* **WHAT TO WORK ON**
Repeat the lines of the data that follow, please, starting at the first and stopping after the one with "R = math.radians".

++++++++++

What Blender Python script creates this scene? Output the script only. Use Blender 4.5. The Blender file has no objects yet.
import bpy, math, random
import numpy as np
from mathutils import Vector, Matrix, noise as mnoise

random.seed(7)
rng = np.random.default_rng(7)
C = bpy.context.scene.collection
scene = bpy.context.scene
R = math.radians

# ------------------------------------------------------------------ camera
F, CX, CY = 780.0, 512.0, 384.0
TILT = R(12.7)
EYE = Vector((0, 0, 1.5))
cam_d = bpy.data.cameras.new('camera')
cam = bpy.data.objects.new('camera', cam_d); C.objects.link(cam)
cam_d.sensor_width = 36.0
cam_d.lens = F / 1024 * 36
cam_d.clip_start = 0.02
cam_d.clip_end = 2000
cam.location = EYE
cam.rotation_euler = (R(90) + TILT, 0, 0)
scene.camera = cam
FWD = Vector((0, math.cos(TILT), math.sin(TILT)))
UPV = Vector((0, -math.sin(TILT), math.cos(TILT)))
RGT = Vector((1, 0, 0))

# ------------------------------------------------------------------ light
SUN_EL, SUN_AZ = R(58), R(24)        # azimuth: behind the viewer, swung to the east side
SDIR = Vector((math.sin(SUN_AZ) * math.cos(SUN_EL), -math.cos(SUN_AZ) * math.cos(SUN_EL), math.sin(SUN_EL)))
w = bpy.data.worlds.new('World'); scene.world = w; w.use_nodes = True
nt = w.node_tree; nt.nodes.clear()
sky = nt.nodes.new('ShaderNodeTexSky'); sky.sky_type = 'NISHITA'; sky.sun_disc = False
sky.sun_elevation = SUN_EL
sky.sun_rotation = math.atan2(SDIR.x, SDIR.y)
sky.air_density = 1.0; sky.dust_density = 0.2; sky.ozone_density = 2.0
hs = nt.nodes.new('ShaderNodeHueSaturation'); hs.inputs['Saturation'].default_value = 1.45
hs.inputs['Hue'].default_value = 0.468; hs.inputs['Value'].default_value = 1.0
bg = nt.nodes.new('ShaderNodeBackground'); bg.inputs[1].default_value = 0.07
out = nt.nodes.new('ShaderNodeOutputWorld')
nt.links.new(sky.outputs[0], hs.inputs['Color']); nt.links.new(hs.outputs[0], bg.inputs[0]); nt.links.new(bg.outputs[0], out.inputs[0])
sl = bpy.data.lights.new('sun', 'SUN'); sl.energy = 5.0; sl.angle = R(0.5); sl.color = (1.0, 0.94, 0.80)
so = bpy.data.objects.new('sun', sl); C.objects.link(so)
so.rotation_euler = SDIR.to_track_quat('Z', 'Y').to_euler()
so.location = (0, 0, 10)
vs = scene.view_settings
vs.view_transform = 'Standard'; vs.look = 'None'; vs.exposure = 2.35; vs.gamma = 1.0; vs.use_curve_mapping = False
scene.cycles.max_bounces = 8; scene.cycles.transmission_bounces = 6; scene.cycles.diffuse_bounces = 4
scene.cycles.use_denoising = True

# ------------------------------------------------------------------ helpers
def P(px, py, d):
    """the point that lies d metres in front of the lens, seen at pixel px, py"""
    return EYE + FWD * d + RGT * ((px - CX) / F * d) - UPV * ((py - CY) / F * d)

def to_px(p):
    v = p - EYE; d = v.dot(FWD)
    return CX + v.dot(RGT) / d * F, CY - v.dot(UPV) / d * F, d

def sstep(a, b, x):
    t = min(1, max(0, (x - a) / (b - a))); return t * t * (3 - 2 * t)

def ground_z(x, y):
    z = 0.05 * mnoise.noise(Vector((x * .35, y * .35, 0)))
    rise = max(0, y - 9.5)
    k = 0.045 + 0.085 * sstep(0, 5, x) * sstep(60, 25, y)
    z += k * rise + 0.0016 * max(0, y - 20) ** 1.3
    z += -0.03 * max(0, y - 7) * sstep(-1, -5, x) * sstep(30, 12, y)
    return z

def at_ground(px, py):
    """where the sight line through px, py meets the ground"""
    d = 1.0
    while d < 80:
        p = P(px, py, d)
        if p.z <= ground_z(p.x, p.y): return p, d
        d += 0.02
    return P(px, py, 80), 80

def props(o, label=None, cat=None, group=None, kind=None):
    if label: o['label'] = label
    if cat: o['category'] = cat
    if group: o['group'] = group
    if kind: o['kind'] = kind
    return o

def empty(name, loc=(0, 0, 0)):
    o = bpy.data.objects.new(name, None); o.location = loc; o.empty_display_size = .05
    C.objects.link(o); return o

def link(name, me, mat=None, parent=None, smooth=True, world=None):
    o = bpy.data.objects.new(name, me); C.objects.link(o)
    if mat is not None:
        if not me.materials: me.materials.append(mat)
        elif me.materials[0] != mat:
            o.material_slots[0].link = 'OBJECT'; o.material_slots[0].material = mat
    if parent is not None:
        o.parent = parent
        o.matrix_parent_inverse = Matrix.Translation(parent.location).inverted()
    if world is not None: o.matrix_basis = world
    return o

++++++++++

* **OUTPUT BELOW**
What Blender Python script creates this scene? Output the script only. Use Blender 4.5. The Blender file has no objects yet.
import bpy, math, random
import numpy as np
from mathutils import Vector, Matrix, noise as mnoise

random.seed(7)
rng = np.random.default_rng(7)
C = bpy.context.scene.collection
scene = bpy.context.scene
R = math.radians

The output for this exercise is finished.